Black Voices perspectives

Black Voices: IU explained by a graduating Black senior


My experience at IU was interesting. I came from Indianapolis, so coming here was a culture shock. I was not used to being around so many white people who weren’t familiar with people of color. White people who didn’t know or didn’t want to treat me with respect.

Through the 2018 Groups Scholars Program, I gained a sense of belonging in an isolating environment. Here at IU, I experienced both allies and racists, ignorance and understanding. To those who don’t know, as a white woman, you can compliment my hair without needing to touch it. You do not need to trauma compete with me: your diabetes, poor upbringing, or sexual orientation is not similar to what life is like to be Black. I’m not your “sis.” IU is the place in which I felt the most Black. Interactions like this made my experience at times tiresome.

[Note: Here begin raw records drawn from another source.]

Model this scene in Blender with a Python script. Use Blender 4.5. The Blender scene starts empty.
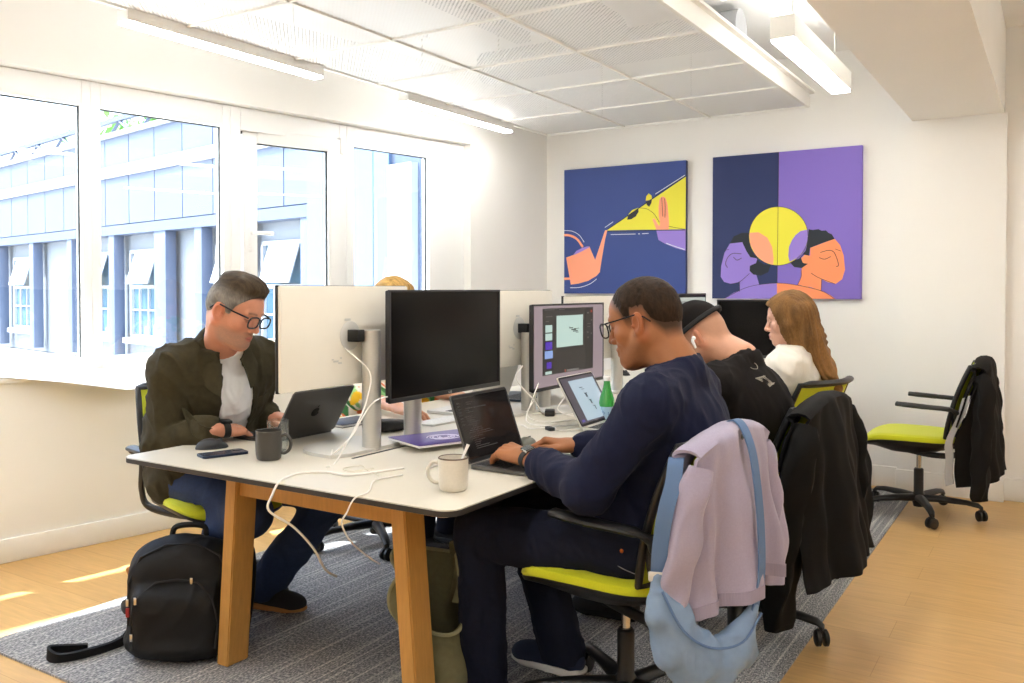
import bpy, bmesh, math, random
import numpy as np
from mathutils import Vector, Matrix, Euler
from math import sin, cos, pi, radians, sqrt
random.seed(7)
SC = bpy.context.scene
COL = SC.collection

# ------------------------------------------------------------------ colour / material helpers
def lin(c):
    return tuple((x/12.92 if x <= 0.04045 else ((x+0.055)/1.055)**2.4) for x in c)
def rgb(r, g, b):
    return lin((r/255.0, g/255.0, b/255.0))
MATS = {}
def mat(name, col, rough=0.5, metal=0.0, noise=0.0, nscale=20.0, bump=0.0, bscale=200.0, spec=0.5, emit=None, estr=0.0,
        coat=0.0, attr=None, sheen=0.0, stretch=(1, 1, 1), sss=0.0):
    if name in MATS: return MATS[name]
    m = bpy.data.materials.new(name); m.use_nodes = True
    nt = m.node_tree; b = nt.nodes['Principled BSDF']
    L = nt.links
    b.inputs['Base Color'].default_value = (*col, 1)
    b.inputs['Roughness'].default_value = rough
    b.inputs['Metallic'].default_value = metal
    b.inputs['Specular IOR Level'].default_value = spec
    b.inputs['Coat Weight'].default_value = coat
    b.inputs['Sheen Weight'].default_value = sheen
    if sss:
        b.inputs['Subsurface Weight'].default_value = sss
        b.inputs['Subsurface Radius'].default_value = (0.012, 0.005, 0.003)
        b.inputs['Subsurface Scale'].default_value = 0.6
    if emit:
        b.inputs['Emission Color'].default_value = (*emit, 1); b.inputs['Emission Strength'].default_value = estr
    tc = nt.nodes.new('ShaderNodeTexCoord'); mp = nt.nodes.new('ShaderNodeMapping')
    mp.inputs['Scale'].default_value = stretch
    L.new(tc.outputs['Object'], mp.inputs['Vector'])
    src = None
    if attr:
        a = nt.nodes.new('ShaderNodeAttribute'); a.attribute_name = attr; src = a.outputs['Color']
        L.new(src, b.inputs['Base Color'])
    if noise:
        n = nt.nodes.new('ShaderNodeTexNoise'); n.inputs['Scale'].default_value = nscale; n.inputs['Detail'].default_value = 4
        L.new(mp.outputs[0], n.inputs['Vector'])
        mr = nt.nodes.new('ShaderNodeMapRange'); mr.inputs['To Min'].default_value = 1-noise; mr.inputs['To Max'].default_value = 1+noise
        mr.inputs['From Min'].default_value = 0.25; mr.inputs['From Max'].default_value = 0.75
        L.new(n.outputs['Fac'], mr.inputs['Value'])
        mx = nt.nodes.new('ShaderNodeMix'); mx.data_type = 'RGBA'; mx.blend_type = 'MULTIPLY'
        mx.inputs['Factor'].default_value = 1
        if src: L.new(src, mx.inputs['A'])
        else: mx.inputs['A'].default_value = (*col, 1)
        cb = nt.nodes.new('ShaderNodeCombineColor')
        for k in ('Red', 'Green', 'Blue'): L.new(mr.outputs[0], cb.inputs[k])
        L.new(cb.outputs[0], mx.inputs['B']); L.new(mx.outputs['Result'], b.inputs['Base Color'])
    if bump:
        n2 = nt.nodes.new('ShaderNodeTexNoise'); n2.inputs['Scale'].default_value = bscale; n2.inputs['Detail'].default_value = 3
        L.new(mp.outputs[0], n2.inputs['Vector'])
        bp = nt.nodes.new('ShaderNodeBump'); bp.inputs['Strength'].default_value = bump; bp.inputs['Distance'].default_value = 0.003
        L.new(n2.outputs['Fac'], bp.inputs['Height']); L.new(bp.outputs[0], b.inputs['Normal'])
    MATS[name] = m
    return m

# ------------------------------------------------------------------ object helpers
def tag(o, label=None, cat=None, group=None, kind=None):
    if label: o['label'] = label
    if cat: o['category'] = cat
    if group: o['group'] = group
    if kind: o['kind'] = kind
    return o
def empty(name, loc=(0, 0, 0), rz=0.0, label=None, cat=None, group=None, kind=None):
    o = bpy.data.objects.new(name, None); COL.objects.link(o)
    o.empty_display_size = 0.05
    o.location = loc; o.rotation_euler = (0, 0, rz)
    return tag(o, label, cat, group, kind)
def link_mesh(name, me, mats, parent=None, loc=None, rz=None):
    if not isinstance(mats, (list, tuple)): mats = [mats]
    for m in mats: me.materials.append(m)
    o = bpy.data.objects.new(name, me); COL.objects.link(o)
    if parent is not None: o.parent = parent
    if loc is not None: o.location = loc
    if rz is not None: o.rotation_euler = (0, 0, rz)
    return o
def copy_tree(o, parent=None):
    c = o.copy(); COL.objects.link(c); c.parent = parent
    for ch in list(o.children): copy_tree(ch, c)
    return c

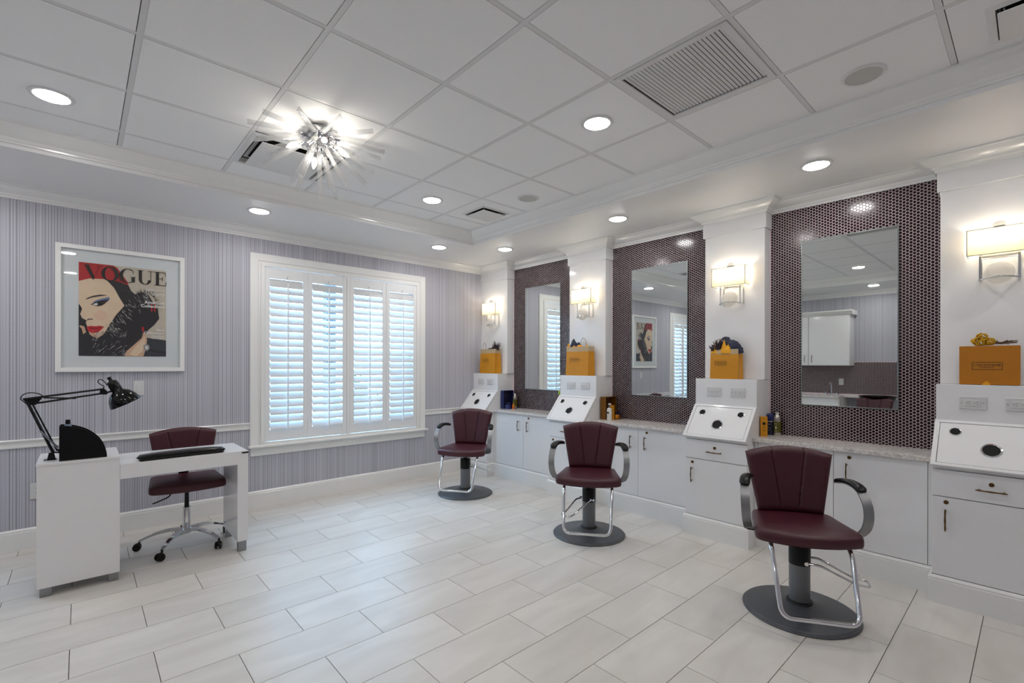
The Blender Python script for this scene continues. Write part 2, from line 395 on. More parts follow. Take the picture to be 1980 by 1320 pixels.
# second window further left, seen only in the mirrors
wall_back = wb.build('wall_back', 'paper'); tag(wall_back, kind='structure')
wall_right = MB().box(MW, MW+.15, FW-.15, BW, 0, CE).build('wall_right', 'mosaic_grout'); tag(wall_right, kind='structure')
wall_left = MB().box(LW-.15, LW, FW-.15, BW, 0, CE).build('wall_left', 'paper'); tag(wall_left, kind='structure')
wall_front = MB().box(LW, MW, FW-.15, FW, 0, CE).build('wall_front', 'paper'); tag(wall_front, kind='structure')
def hexfield(a0, a1, z0, z1, holes, pos, pitch=.0222, r=.0106, th=.004):
    b = MB(); dx = pitch*.866; i = 0; a = a0+dx*.58
    while a < a1-dx*.4:
        z = z0+pitch*(.5 if i % 2 == 0 else 0)
        while z < z1:
            if z > z0-.001 and z < z1-.001 and not any(h[0] < a < h[1] and h[2] < z < h[3] for h in holes):
                rim = [pos(a+r*math.cos(R(60*k)), max(z0, min(z1, z+r*math.sin(R(60*k)))), 0) for k in range(6)]
                top = [pos(a+r*.90*math.cos(R(60*k)), max(z0, min(z1, z+r*.90*math.sin(R(60*k)))), th) for k in range(6)]
                b.add(rim+top, [tuple(range(6, 12))]+[(k, (k+1) % 6, 6+(k+1) % 6, 6+k) for k in range(6)])
            z += pitch
        a += dx; i += 1
    return b
MIR = [(3.868, 4.486), (2.240, 2.866), (.655, 1.275)]; MZ0, MZ1 = 1.112, 2.425
CT = .855                                               # counter top
for (y0, y1), (my0, my1) in zip([(3.63, 4.715), (2.015, 3.12), (.425, 1.51)], MIR):
    o = hexfield(y0, y1, CT+.002, 2.70, [(my0+.008, my1-.008, MZ0+.008, MZ1-.008)], lambda a, z, d: (MW-d, a, z)).build('mosaic_tiles', 'tile_dark', wall_right, smooth=None); o['kind'] = 'stuff'
o = hexfield(.8, 4.2, .90, 1.486, [], lambda a, z, d: (LW+d+.012, a, z)).build('mosaic_tiles', 'tile_dark', wall_left); o['kind'] = 'stuff'
MB().box(LW, LW+.012, .78, 4.22, .86, 1.49).build('backsplash', 'mosaic_grout', wall_left)
# pilasters: glossy shaft, frieze block
for (y0, y1) in PIL:
    p = MB().box(XS, MW-.001, y0, y1, 1.3125, 2.70).build('pilaster', 'lacquer', wall_right, bevel=.002)
    fy0, fy1 = y0-.015, (y1+.015 if y1 < BW else BW)
    MB().box(4.15, MW, fy0, fy1, 2.565, 2.70).build('frieze', 'lacquer', p, bevel=.0015)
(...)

Being a studio art major was one of my favorite parts of IU. It was overlooked by the university, but I met some of the most hardworking, determined and creative students here. I’ve pulled all-nighters and 5 a.m. bedtimes, finished massive projects and learned skills quicker than Kelley students could say “Mark Cuban.”

Professors like Caleb Weintraub, Tim Kennedy and other faculty deserve all the praise. They raised us and provided the ears and shoulders we needed as we grew. I wouldn’t be the artist I am today without them. I’m grateful to have had the space and opportunity to learn all I could.

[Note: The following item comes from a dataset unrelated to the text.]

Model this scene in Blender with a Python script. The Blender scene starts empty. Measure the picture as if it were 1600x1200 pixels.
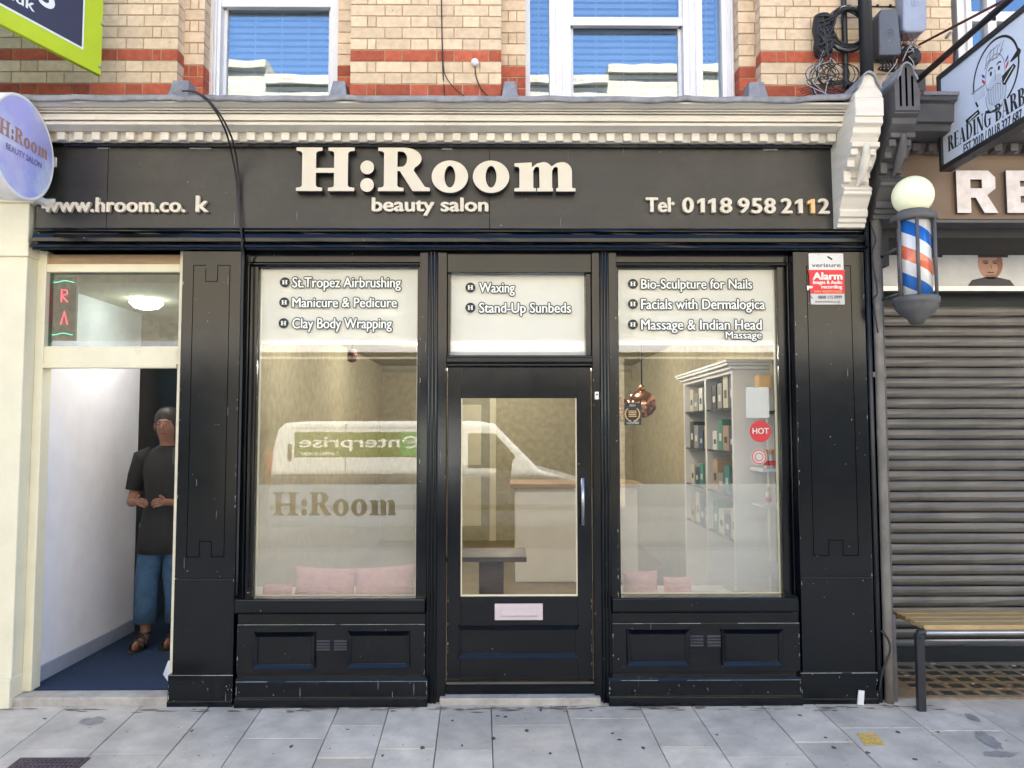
import bpy, math, random
from mathutils import Vector, Matrix, Euler
random.seed(11)
S = bpy.context.scene
COL = S.collection
R = math.radians
# ---------------------------------------------------------------- camera, sky, sun, exposure
CAM = Vector((0.0, -4.58, 1.58))
EUL = Euler((R(90 + 3.5), R(0.06), R(-0.5)), 'XYZ')
cam = bpy.data.cameras.new('camera'); cam.sensor_width = 36; cam.lens = 27; cam.clip_end = 300
cam.clip_start = 0.02
cob = bpy.data.objects.new('camera', cam); COL.objects.link(cob)
cob.location = CAM; cob.rotation_euler = EUL; S.camera = cob
ROT = EUL.to_matrix()
SUN_EL, SUN_AZ = 49.5, 12          # the sun stands behind the row of shops, so the pavement is in open shade
w = bpy.data.worlds.new('World'); S.world = w; w.use_nodes = True
nt = w.node_tree
sky = nt.nodes.new('ShaderNodeTexSky'); sky.sky_type = 'NISHITA'; sky.sun_disc = False
sky.sun_elevation = R(SUN_EL); sky.sun_rotation = R(SUN_AZ); sky.ozone_density = 5
nt.links.new(sky.outputs[0], nt.nodes['Background'].inputs[0]); nt.nodes['Background'].inputs[1].default_value = 0.085
sl = bpy.data.lights.new('sun', 'SUN'); sl.energy = 5.0; sl.angle = R(0.5); sl.color = (1.0, 0.93, 0.82)
so = bpy.data.objects.new('sun', sl); COL.objects.link(so)
sdir = Vector((math.sin(R(SUN_AZ)) * math.cos(R(SUN_EL)), math.cos(R(SUN_AZ)) * math.cos(R(SUN_EL)), math.sin(R(SUN_EL))))
so.rotation_euler = sdir.to_track_quat('Z', 'Y').to_euler()
S.view_settings.view_transform = 'Standard'; S.view_settings.look = 'None'
S.view_settings.exposure = 2.95; S.view_settings.gamma = 1.0
S.cycles.max_bounces = 10; S.cycles.transparent_max_bounces = 24; S.cycles.diffuse_bounces = 5
S.cycles.caustics_reflective = False; S.cycles.caustics_refractive = False
S.cycles.sample_clamp_indirect = 6

def U(px, py, Y):
    "photo pixel -> (X, Z) on the plane at depth Y"
    d = ROT @ Vector(((px - 800) / 1200, (600 - py) / 1200, -1))
    t = (Y - CAM.y) / d.y
    return CAM.x + d.x * t, CAM.z + d.z * t
def ux(px, Y=0.0, py=700): return U(px, py, Y)[0]
def uz(py, Y=0.0, px=800): return U(px, py, Y)[1]

# ---------------------------------------------------------------- object helpers
def tag(o, label=None, cat=None, group=None, kind=None):
    if label: o['label'] = label
    if cat: o['category'] = cat
    if group: o['group'] = group
    if kind: o['kind'] = kind
    return o
def empty(name, loc, label, cat, group=None):
    o = bpy.data.objects.new(name, None); o.empty_display_size = 0.2; COL.objects.link(o); o.location = loc
    return tag(o, label, cat, group)
def adopt(o, parent):
    if parent is not None:
        o.parent = parent
        o.matrix_parent_inverse = Matrix.Translation(-Vector(parent.location)) if parent.type == 'EMPTY' else Matrix.Identity(4)
def copy_tree(o, delta, parent=None):
    c = o.copy(); COL.objects.link(c)
    if parent is None: c.location = Vector(o.location) + Vector(delta)
    else: c.parent = parent
    for ch in list(o.children): copy_tree(ch, delta, c)
    return c

class MB:
    def __init__(s): s.v = []; s.f = []; s.m = []; s.t = []; s.mats = []; s.sm = []
    def mi(s, mat):
        if mat not in s.mats: s.mats.append(mat)
        return s.mats.index(mat)
    def add(s, vs, fs, mat, tone=0.5, smooth=False):
        b = len(s.v); s.v += [tuple(q) for q in vs]; k = s.mi(mat)
        for f in fs: s.f.append([b + i for i in f]); s.m.append(k); s.t.append(tone); s.sm.append(smooth)
    def box(s, x0, x1, y0, y1, z0, z1, mat, tone=0.5):
        if x0 > x1: x0, x1 = x1, x0
        if y0 > y1: y0, y1 = y1, y0
        if z0 > z1: z0, z1 = z1, z0
        s.add([(x0,y0,z0),(x1,y0,z0),(x1,y1,z0),(x0,y1,z0),(x0,y0,z1),(x1,y0,z1),(x1,y1,z1),(x0,y1,z1)],
              [(0,1,5,4),(1,2,6,5),(2,3,7,6),(3,0,4,7),(4,5,6,7),(3,2,1,0)], mat, tone)
    def prism(s, pts, a, b, fn, mat, smooth=False, tone=0.5):
        "closed outline pts extruded from a to b; fn(u,v,w) -> world"
        n = len(pts)
        ar = sum(pts[i][0]*pts[(i+1)%n][1]-pts[(i+1)%n][0]*pts[i][1] for i in range(n))
        if ar < 0: pts = pts[::-1]
        s.add([fn(u,v,a) for u,v in pts] + [fn(u,v,b) for u,v in pts],
              [tuple(range(n-1,-1,-1)), tuple(range(n,2*n))] + [(i,(i+1)%n,n+(i+1)%n,n+i) for i in range(n)], mat, tone, smooth)
    def sweep_x(s, prof, x0, x1, mat, segs=1, jit=0.0):
        "profile of (y,z) along X, open strip closed with end caps"
        n = len(prof); vs = []
        for k in range(segs+1):
            x = x0 + (x1-x0)*k/segs
            for (y,z) in prof:
                vs.append((x, y+random.uniform(-jit,jit), z+random.uniform(-jit,jit)))
        fs = []
        for k in range(segs):
            for i in range(n):
                j = (i+1) % n
                fs.append((k*n+i, k*n+j, (k+1)*n+j, (k+1)*n+i))
        fs.append(tuple(range(n))); fs.append(tuple(segs*n+i for i in range(n-1,-1,-1)))
        s.add(vs, fs, mat)
    def tube(s, path, r, mat, n=8, rads=None):
        P = [Vector(p) for p in path]; vs = []; N = len(P); up = None
        for i, p in enumerate(P):
            t = (P[min(i+1,N-1)] - P[max(i-1,0)])
            if t.length < 1e-9: t = Vector((0,0,1))
            t.normalize()
            if up is None:
                up = t.orthogonal().normalized()
            else:
                up = (up - t*up.dot(t))
                up = up.normalized() if up.length > 1e-6 else t.orthogonal().normalized()
            q = t.cross(up); rr = rads[i] if rads else r
            for k in range(n):
                a = 2*math.pi*k/n
                vs.append(p + (up*math.cos(a) + q*math.sin(a))*rr)
        fs = [(i*n+k, i*n+(k+1)%n, (i+1)*n+(k+1)%n, (i+1)*n+k) for i in range(N-1) for k in range(n)]
        fs.append(tuple(range(n-1,-1,-1))); fs.append(tuple((N-1)*n+k for k in range(n)))
        s.add(vs, fs, mat, smooth=True)
    def lathe(s, c, prof, mat, n=24, axis='z', smooth=True):
        "prof: list of (radius, height) about axis through c"
        vs = []; 
        for (r,h) in prof:
            for k in range(n):
                a = 2*math.pi*k/n
                u,v = r*math.cos(a), r*math.sin(a)
                vs.append({'z':(c[0]+u,c[1]+v,c[2]+h),'y':(c[0]+u,c[1]+h,c[2]+v),'x':(c[0]+h,c[1]+u,c[2]+v)}[axis])
        m = len(prof)
        fs = [(i*n+k, i*n+(k+1)%n, (i+1)*n+(k+1)%n, (i+1)*n+k) for i in range(m-1) for k in range(n)]
        fs += [tuple(range(n-1,-1,-1)), tuple((m-1)*n+k for k in range(n))]
        s.add(vs, fs, mat, smooth=smooth)
    def ball(s, c, r, mat, sx=1, sy=1, sz=1, n=24, m=14):
        s.lathe((0,0,0), [(1e-4 + r*math.sin(math.pi*i/m), -r*math.cos(math.pi*i/m)) for i in range(m+1)], mat, n)
        k = (m+1)*n
        s.v[-k:] = [(c[0]+x*sx, c[1]+y*sy, c[2]+z*sz) for x,y,z in s.v[-k:]]
    def build(s, name, parent=None, bevel=0.0, seg=2, auto=False, **kw):
        me = bpy.data.meshes.new(name); me.from_pydata(s.v, [], s.f)
        for m in s.mats: me.materials.append(m)
        me.polygons.foreach_set('material_index', s.m)
        me.polygons.foreach_set('use_smooth', s.sm)
        at = me.attributes.new('tone', 'FLOAT', 'FACE'); at.data.foreach_set('value', s.t)
        me.update()
        o = bpy.data.objects.new(name, me); COL.objects.link(o)
        adopt(o, parent)
        if bevel:
            b = o.modifiers.new('bevel','BEVEL'); b.width = bevel; b.segments = seg; b.limit_method = 'ANGLE'; b.angle_limit = R(40)
        return tag(o, **kw)

# ---------------------------------------------------------------- materials
def newmat(name):
    m = bpy.data.materials.new(name); m.use_nodes = True
    return m, m.node_tree, m.node_tree.nodes, m.node_tree.links, m.node_tree.nodes['Principled BSDF']
def noise(N, L, scale, detail=4, rough=.6, co=None, sc=None):
    n = N.new('ShaderNodeTexNoise'); n.inputs['Scale'].default_value = scale; n.inputs['Detail'].default_value = detail
    n.inputs['Roughness'].default_value = rough
    if co is None:
        t = N.new('ShaderNodeTexCoord'); co = t.outputs['Object']
    if sc:
        mp = N.new('ShaderNodeMapping'); mp.inputs['Scale'].default_value = sc; L.new(co, mp.inputs[0]); co = mp.outputs[0]
    L.new(co, n.inputs['Vector'])
    return n.outputs['Fac']
def ramp(N, L, src, a, b, ca=(0,0,0,1), cb=(1,1,1,1)):
    r = N.new('ShaderNodeValToRGB'); e = r.color_ramp.elements
    e[0].position = a; e[0].color = ca; e[1].position = b; e[1].color = cb
    L.new(src, r.inputs[0]); return r.outputs[0]
def mix(N, L, fac, a, b, mode='MIX'):
    m = N.new('ShaderNodeMix'); m.data_type = 'RGBA'; m.blend_type = mode
    for v, i in ((fac,0),(a,6),(b,7)):
        if isinstance(v, (int,float)): m.inputs[i].default_value = v
        elif isinstance(v, tuple): m.inputs[i].default_value = v if len(v)==4 else (*v,1)
        else: L.new(v, m.inputs[i])
    return m.outputs[2]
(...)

I also enjoyed working for Black Voices. I’m proud to see how far it’s come and how hard we’ve fought against racism and censorship. Because of Black Voices, Black creatives can tell our truths about the lives we lead, and I’m honored that I could be a part of that.

If I could address all of IU and its directors I’d like to say a few things.

Stop requiring art students to take math unless it’s needed for entrepreneurship and helpful for taxes. I don’t need it and you don’t have the math department to teach it. Too many people fail because of inadequate teaching. 

Stop using Black and students of color for diversity clout if you’re not going to listen, support, protect and admit them here directly. 

Lastly, without art majors, no one would be able to market or sell anything. There’d be no Kelley, no SPEA, no Jacobs, no IDS, no Media School — no IU. We’re more than demo paintings of classroom items.

College also taught me to be myself, stand up for what is right and, as cliche as it sounds, stay true to what I believe in. 

To the incoming freshmen, especially Black freshmen: be yourself fearlessly. Find Black spaces and use them. Do things early and often. Make connections with your teachers and advisors, and they will look out for you and guide you. Lastly, you may be the first in your family to go to college, to get a 4.0 GPA, to one day graduate college, or one day do your career. But remember that even if you’re the first, you won’t be the last.